Were I to pick a song to serve as the soundtrack for the past two years in the stock market, it would be Jimi Hendrix’s “Manic Depression.” From euphoric highs to dismal lows, investors have been on a ride that has grown demonstrably wilder over the past few years. In polite circles it’s called “increased volatility.” And while none of us much like it, we probably favor three of the key factors that have brought it about.
Information technology is the most obvious culprit. Where company or economic news used to take days or weeks to fully penetrate investors’ thinking, today the Internet has telescoped the process into hours if not minutes. Just as important, the Securities and Exchange Commission issued Regulation FD (“Fair Disclosure”) last fall, prohibiting companies from disclosing information on a selective basis. If a CEO tells Warren Buffett something, she has to tell you at the same time. This further democratizes the delivery of news and telescopes its impact on stock prices.
The third, somewhat surprising reason for increased volatility is the low-inflation environment we have otherwise come to embrace. Stock prices are set by investors deciding what they will pay today for an expected future stream of corporate earnings and dividends. The larger the future benefit, the more you’ll pay for it today. And the further into the future you can reliably predict that benefit, the larger the total benefit is likely to be.
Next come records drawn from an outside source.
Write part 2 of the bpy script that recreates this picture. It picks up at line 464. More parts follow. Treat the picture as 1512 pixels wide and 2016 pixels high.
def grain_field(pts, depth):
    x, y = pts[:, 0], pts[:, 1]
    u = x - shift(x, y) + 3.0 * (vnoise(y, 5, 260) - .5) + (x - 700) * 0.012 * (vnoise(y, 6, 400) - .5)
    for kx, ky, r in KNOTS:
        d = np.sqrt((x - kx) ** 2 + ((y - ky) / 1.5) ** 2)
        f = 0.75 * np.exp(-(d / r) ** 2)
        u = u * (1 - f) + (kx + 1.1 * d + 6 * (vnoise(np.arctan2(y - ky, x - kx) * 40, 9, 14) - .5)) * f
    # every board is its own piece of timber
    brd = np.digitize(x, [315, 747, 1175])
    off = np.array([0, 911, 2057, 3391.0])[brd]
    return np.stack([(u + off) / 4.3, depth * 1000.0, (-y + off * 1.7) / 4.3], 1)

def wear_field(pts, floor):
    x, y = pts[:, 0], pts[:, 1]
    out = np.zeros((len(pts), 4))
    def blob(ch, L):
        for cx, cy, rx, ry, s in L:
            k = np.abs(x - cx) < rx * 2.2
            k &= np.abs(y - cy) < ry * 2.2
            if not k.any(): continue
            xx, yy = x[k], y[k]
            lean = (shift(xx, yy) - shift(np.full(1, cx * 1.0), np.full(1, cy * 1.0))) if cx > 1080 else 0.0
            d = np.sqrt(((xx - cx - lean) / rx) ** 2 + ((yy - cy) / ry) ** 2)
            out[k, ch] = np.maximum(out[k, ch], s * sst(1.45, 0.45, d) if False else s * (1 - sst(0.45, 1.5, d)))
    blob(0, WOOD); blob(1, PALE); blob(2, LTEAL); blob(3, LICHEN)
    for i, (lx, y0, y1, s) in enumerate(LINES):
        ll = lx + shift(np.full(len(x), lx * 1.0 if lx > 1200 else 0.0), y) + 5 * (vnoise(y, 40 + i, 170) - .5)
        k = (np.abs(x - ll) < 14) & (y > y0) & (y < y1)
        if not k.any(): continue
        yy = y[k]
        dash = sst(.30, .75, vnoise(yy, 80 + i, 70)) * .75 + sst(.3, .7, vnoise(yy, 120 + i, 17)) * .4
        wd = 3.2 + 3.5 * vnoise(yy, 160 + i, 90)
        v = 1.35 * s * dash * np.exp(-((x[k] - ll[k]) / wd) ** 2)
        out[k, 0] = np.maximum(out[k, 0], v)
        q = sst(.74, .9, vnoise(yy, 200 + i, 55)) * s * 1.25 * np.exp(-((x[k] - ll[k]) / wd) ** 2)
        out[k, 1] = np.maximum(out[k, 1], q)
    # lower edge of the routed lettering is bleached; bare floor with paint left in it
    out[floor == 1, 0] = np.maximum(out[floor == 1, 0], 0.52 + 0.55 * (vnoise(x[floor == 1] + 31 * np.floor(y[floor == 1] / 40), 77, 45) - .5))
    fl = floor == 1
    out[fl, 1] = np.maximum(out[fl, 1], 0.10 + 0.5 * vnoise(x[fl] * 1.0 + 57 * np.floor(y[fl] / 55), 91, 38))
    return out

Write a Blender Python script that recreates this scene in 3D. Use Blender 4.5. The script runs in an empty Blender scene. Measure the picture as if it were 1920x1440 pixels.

When inflation is low, prices are stable. And when prices are stable you can predict the future earnings of a company more reliably because you can confidently estimate the company’s key costs-labor, raw materials, etc. Investors are confident they can look far into the future when assessing the total benefit they’re paying for. This is the major reason stock prices rose over the past decade: as inflation fell steadily the visibility of future earnings increased, allowing investors to price a longer-and thus larger-benefit into stock prices.
So what does this have to do with volatility? If investors are looking far into the future when pricing stocks, changes in their outlook for a company-whether positive or negative-will be magnified by the long view they’re taking.
Say I expect 10% annual earnings growth for the next two years from a company. If I change my annual growth estimate by 1% – downward, say – then my expected total earnings growth drops from 21% to 19%. Not a big deal. But what if I was expecting earnings to grow 10% per year for the next 10 years? Then a 1% cut in my annual growth estimate pulls total expected earnings growth down from 159% to 137%. That’s a big difference and one that will show up in the price you’re willing to pay.